Can you output the material exactly as written, minus any pictures it holds?

SOURCE MATERIAL:
* * *
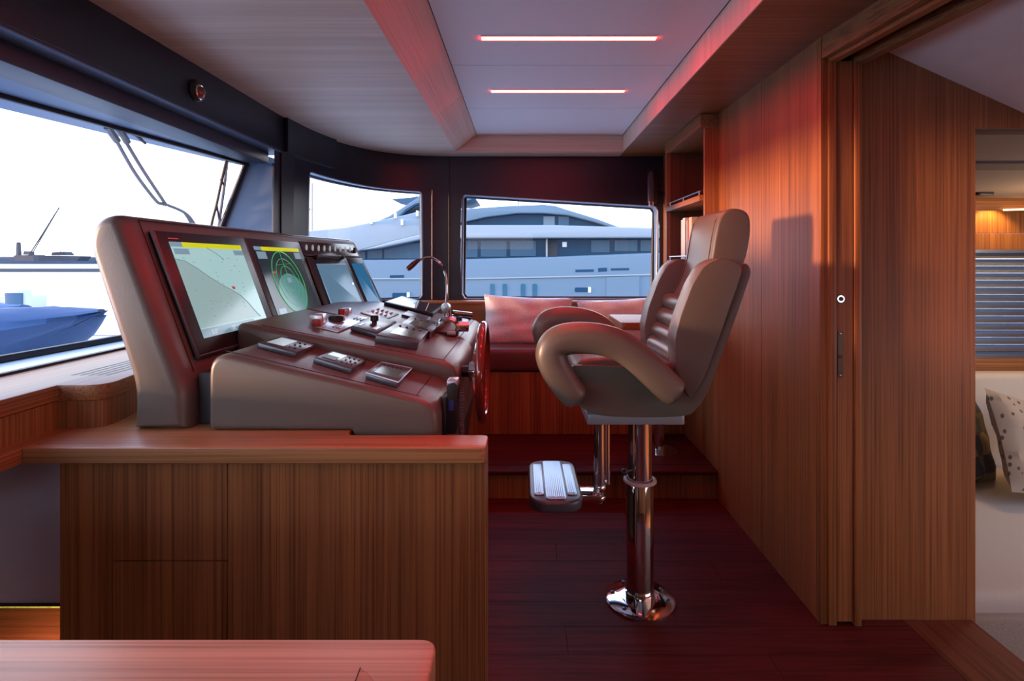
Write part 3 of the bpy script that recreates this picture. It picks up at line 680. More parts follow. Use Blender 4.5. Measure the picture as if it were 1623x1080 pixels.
# rounded near end: shrink rings about their centre
def shrink(r, y, s):
    cx_ = sum(p[0] for p in r)/len(r); cz_ = sum(p[2] for p in r)/len(r)
    return [(cx_+(p[0]-cx_)*s[0], y, max(.731, cz_+(p[2]-cz_)*s[1])) for p in r]
n0 = sect(1.5)
def inset(poly, d):
    out = []; N = len(poly)
    for i in range(N):
        p = Vector((poly[i][0], poly[i][2])); a = Vector((poly[i-1][0], poly[i-1][2])); b = Vector((poly[(i+1) % N][0], poly[(i+1) % N][2]))
        t1 = (p-a).normalized(); t2 = (b-p).normalized(); nn = Vector((t1.y+t2.y, -(t1.x+t2.x))).normalized()
        q_ = p+nn*d; out.append((q_.x, q_.y))
    return out
rnd = []
for k in range(6):
    a = k/6*math.pi/2; d = .032*(1-math.sin(a)); yy = 1.485+.045*(1-math.cos(a))
    rnd.append([(x, yy, max(z, .731)) for x, z in inset(n0, d)])
def flip_needed(): return sum((n0[i][0]*n0[(i+1) % len(n0)][2]-n0[(i+1) % len(n0)][0]*n0[i][2]) for i in range(len(n0)))
if flip_needed() > 0:
    rnd = []
    for k in range(6):
        a = k/6*math.pi/2; d = .032*(1-math.sin(a)); yy = 1.485+.045*(1-math.cos(a))
        rnd.append([(x, yy, max(z, .731)) for x, z in inset(n0, -d)])
housing = part('display_housing', ring_loft(rnd+rings), LEA, con)
def panel_pt(s, z, off=0.0):
    """point on the display face at distance s along it (depth y on the straight run)"""
    x = hx(z); k = (1.335-z)/(1.335-.87); kt = 0 if s <= 2.62 else (s-2.62)/.64
    e_ = kt if s > 2.62 else 0
    return Vector((x+e_*(.085+.095*k)+off*.94, s-e_*.16*k-off*.28*(1 if e_ else 0), z+off*.34))
def pquad(s0, s1, z0, z1, off): return [panel_pt(s0, z1, off), panel_pt(s1, z1, off), panel_pt(s1, z0, off), panel_pt(s0, z0, off)]
NP = Vector((.94, 0, .34)).normalized()
# surround panel edge stitch
part('surround_seam', tube([panel_pt(1.553, .88, .001), panel_pt(1.553, 1.318, .001), panel_pt(2.62, 1.322, .001), panel_pt(3.2, 1.322, .001)], .0018, 5), SEAM, housing)
def emis(name, col, st=1.0, rough=.12):
    st *= .52; return plain(name, (.02, .02, .02), rough, emit=col, estr=st, spec=.5)
SC_CH = emis('chart_water', (.36, .56, .57), .95); SC_LD = emis('chart_land', (.28, .40, .40), .95); SC_YL = emis('screen_yellow', (.62, .60, .01), .95)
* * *
RESULT:
Write part 3 of the bpy script that recreates this picture. It picks up at line 680. More parts follow. Use Blender 4.5. Measure the picture as if it were 1623x1080 pixels.
# rounded near end: shrink rings about their centre
def shrink(r, y, s):
    cx_ = sum(p[0] for p in r)/len(r); cz_ = sum(p[2] for p in r)/len(r)
    return [(cx_+(p[0]-cx_)*s[0], y, max(.731, cz_+(p[2]-cz_)*s[1])) for p in r]
n0 = sect(1.5)
def inset(poly, d):
    out = []; N = len(poly)
    for i in range(N):
        p = Vector((poly[i][0], poly[i][2])); a = Vector((poly[i-1][0], poly[i-1][2])); b = Vector((poly[(i+1) % N][0], poly[(i+1) % N][2]))
        t1 = (p-a).normalized(); t2 = (b-p).normalized(); nn = Vector((t1.y+t2.y, -(t1.x+t2.x))).normalized()
        q_ = p+nn*d; out.append((q_.x, q_.y))
    return out
rnd = []
for k in range(6):
    a = k/6*math.pi/2; d = .032*(1-math.sin(a)); yy = 1.485+.045*(1-math.cos(a))
    rnd.append([(x, yy, max(z, .731)) for x, z in inset(n0, d)])
def flip_needed(): return sum((n0[i][0]*n0[(i+1) % len(n0)][2]-n0[(i+1) % len(n0)][0]*n0[i][2]) for i in range(len(n0)))
if flip_needed() > 0:
    rnd = []
    for k in range(6):
        a = k/6*math.pi/2; d = .032*(1-math.sin(a)); yy = 1.485+.045*(1-math.cos(a))
        rnd.append([(x, yy, max(z, .731)) for x, z in inset(n0, -d)])
housing = part('display_housing', ring_loft(rnd+rings), LEA, con)
def panel_pt(s, z, off=0.0):
    """point on the display face at distance s along it (depth y on the straight run)"""
    x = hx(z); k = (1.335-z)/(1.335-.87); kt = 0 if s <= 2.62 else (s-2.62)/.64
    e_ = kt if s > 2.62 else 0
    return Vector((x+e_*(.085+.095*k)+off*.94, s-e_*.16*k-off*.28*(1 if e_ else 0), z+off*.34))
def pquad(s0, s1, z0, z1, off): return [panel_pt(s0, z1, off), panel_pt(s1, z1, off), panel_pt(s1, z0, off), panel_pt(s0, z0, off)]
NP = Vector((.94, 0, .34)).normalized()
# surround panel edge stitch
part('surround_seam', tube([panel_pt(1.553, .88, .001), panel_pt(1.553, 1.318, .001), panel_pt(2.62, 1.322, .001), panel_pt(3.2, 1.322, .001)], .0018, 5), SEAM, housing)
def emis(name, col, st=1.0, rough=.12):
    st *= .52; return plain(name, (.02, .02, .02), rough, emit=col, estr=st, spec=.5)
SC_CH = emis('chart_water', (.36, .56, .57), .95); SC_LD = emis('chart_land', (.28, .40, .40), .95); SC_YL = emis('screen_yellow', (.62, .60, .01), .95)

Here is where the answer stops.